There’s something to be said for a performance delivered in concentrated bursts. In revisiting movies like “Network” and “Shakespeare in Love,” it’s always a surprise to remember how brief the respective Oscar-winning screen appearances of Beatrice Straight and Judi Dench are, but subsequent viewings offer another opportunity to be blown away by the impression these actresses make in a relatively short time. William Hurt, nominated for “A History of Violence,” similarly imprinted himself on audiences in a performance that lasts under 10 minutes.

A focused, controlled performance

Granted, Ledger’s working in a superhero movie, a genre that’s somewhere between horror and porn when it comes to getting respect from the Academy. And the Joker — a black-hearted clown of anarchy who has no neat little psychological bundle for the audience to untie — is not the sort of character that loans itself to what we traditionally think of as “good” acting. Not that “subtle” is the first word to come to mind when describing such Oscar-winning performances as Anthony Hopkins in “The Silence of the Lambs” or Kathy Bates in “Misery.” Dialing it down was the last thing on either actor’s mind, and it would have taken away from the juicy delights that they both brought to these psychopathic characters.
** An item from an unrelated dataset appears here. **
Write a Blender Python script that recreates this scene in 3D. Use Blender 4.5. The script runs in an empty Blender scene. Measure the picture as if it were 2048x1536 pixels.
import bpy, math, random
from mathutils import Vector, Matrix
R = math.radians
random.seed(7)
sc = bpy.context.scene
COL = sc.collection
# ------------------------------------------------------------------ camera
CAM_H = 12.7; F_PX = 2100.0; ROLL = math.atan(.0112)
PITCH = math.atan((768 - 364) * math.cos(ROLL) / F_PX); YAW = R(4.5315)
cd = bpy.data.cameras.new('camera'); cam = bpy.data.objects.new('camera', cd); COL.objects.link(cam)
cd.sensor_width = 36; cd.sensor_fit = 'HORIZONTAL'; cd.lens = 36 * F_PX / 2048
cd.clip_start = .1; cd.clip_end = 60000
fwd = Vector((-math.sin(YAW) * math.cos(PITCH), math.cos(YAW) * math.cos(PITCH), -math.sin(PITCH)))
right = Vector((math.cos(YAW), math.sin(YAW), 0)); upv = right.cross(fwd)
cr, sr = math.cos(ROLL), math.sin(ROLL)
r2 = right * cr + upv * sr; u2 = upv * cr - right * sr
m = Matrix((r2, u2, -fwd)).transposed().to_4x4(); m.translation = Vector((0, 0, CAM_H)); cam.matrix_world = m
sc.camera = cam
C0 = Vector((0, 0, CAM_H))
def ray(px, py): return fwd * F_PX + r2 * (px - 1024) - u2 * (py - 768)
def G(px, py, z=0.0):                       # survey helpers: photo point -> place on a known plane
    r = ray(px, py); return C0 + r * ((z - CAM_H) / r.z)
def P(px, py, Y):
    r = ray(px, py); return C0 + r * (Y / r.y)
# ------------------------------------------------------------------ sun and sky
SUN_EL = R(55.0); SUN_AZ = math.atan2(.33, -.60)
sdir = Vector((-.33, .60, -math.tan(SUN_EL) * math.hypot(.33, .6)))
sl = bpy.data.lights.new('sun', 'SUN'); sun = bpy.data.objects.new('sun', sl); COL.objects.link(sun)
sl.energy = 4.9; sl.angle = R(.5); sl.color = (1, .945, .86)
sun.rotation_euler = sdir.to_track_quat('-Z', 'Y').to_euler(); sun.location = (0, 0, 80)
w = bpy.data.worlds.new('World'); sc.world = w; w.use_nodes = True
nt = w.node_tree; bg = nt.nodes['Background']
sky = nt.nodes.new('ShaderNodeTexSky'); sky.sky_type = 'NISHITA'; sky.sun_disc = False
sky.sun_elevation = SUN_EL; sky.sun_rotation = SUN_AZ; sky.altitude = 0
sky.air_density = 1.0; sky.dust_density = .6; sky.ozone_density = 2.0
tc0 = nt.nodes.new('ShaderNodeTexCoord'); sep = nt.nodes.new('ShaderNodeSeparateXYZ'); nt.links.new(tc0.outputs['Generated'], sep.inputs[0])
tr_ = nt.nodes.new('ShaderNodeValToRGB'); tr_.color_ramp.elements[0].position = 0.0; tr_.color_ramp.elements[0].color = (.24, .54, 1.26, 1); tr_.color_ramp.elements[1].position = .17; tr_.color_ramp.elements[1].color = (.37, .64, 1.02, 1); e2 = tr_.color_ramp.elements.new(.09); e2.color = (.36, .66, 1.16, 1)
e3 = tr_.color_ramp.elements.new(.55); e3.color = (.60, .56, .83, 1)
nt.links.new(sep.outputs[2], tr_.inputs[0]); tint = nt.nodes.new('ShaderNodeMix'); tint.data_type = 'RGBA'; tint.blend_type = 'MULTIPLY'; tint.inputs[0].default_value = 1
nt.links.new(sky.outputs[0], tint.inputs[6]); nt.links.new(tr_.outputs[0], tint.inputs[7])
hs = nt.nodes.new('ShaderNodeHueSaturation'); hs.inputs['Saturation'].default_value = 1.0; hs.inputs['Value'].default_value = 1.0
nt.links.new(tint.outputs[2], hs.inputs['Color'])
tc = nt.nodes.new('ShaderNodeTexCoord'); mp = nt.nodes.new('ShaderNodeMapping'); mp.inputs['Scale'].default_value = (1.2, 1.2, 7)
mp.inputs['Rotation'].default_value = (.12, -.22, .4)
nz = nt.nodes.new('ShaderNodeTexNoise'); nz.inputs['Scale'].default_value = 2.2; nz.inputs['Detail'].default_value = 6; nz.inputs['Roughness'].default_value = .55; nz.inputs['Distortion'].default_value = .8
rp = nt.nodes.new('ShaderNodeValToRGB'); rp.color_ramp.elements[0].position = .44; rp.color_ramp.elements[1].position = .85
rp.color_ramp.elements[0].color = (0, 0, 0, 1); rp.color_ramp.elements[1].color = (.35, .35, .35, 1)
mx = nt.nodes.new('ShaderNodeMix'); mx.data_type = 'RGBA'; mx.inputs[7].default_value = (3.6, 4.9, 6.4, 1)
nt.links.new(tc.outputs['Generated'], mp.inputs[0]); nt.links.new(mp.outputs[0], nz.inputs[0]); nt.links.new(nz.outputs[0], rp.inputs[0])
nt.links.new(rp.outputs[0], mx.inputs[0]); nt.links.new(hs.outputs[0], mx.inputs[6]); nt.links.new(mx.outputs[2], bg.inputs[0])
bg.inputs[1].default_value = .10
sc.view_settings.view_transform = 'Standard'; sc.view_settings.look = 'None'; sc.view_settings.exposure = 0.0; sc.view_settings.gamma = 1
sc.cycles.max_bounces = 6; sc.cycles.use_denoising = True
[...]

Ledger gives a focused, controlled performance, but he also takes it to 11. Whether he’s freaking out a roomful of gangsters with his violent unpredictability or providing Batman with a dark mirror of the Caped Crusader’s own twisted soul, Ledger’s Joker compels you to watch his every diabolical move and dares you to avert your eyes from the cracked, streaking makeup covering up his hideously scarred face.

In my original review of the film, I noted that Ledger “skulk(s) about like a demented Jack Benny,” and his choices in the character’s voice and posture remain fascinating. Eschewing Jack Nicholson’s showboating and Cesar Romero’s hee-hee-ho-ho campiness, Ledger goes right for the heart of darkness, letting the Joker’s sick sense of humor come out of his actions and his wildly darting eyes. When he opens his mouth, this Joker hides his venom inside a flat drawl.

Ledger, of course, had a great ear for dialects and accents. When I interviewed the Australian actor upon the release of “Brokeback Mountain,” I had a momentary jolt as I realized that I was listening to his real voice for the first time. Up until that point, I’d only heard him speak in the laconic cowboy patois of Ennis Del Mar or with the European flourish he brought to “Casanova” and “The Brothers Grimm,” all of which were released the same year. If previous screen Jokers accentuated the clown in the character, Ledger’s version was more a stone-faced stand-up comic of the Steven Wright school.

For a textbook case of what Ledger thankfully didn’t do, try taking another look at Arnold Schwarzenegger’s turn as Mr. Freeze in the legendarily disastrous “Batman and Robin.” Better yet, don’t; trust me when I say it’s a wheezy, phoned-in performance, with the future governor pounding awful puns into submission and generally winking, mugging and leering at the audience.

“The Dark Knight” peered into the doom-black underbelly of the Batman mythos in a way that none of the previous live-action film or TV adaptations dared do. Its antecedents aren’t the work of Tim Burton and Joel Schumacher as much as the graphic novels of Frank Miller (“The Dark Knight Returns”) and Alan Moore (“The Killing Joke”), stories that took the manias and obsessions of both Batman and the Joker to their logical, horrifying conclusions.

In Ledger, Nolan found an actor who could run with that vision and bring it to vivid and disturbing life. So any awards-season acclaim that comes Ledger’s way shouldn’t be trivialized as a sop to a handsome and talented actor who left us too soon; it would be an acknowledgment of the successful completion of a daring and successful high-wire act, one finessed without a net.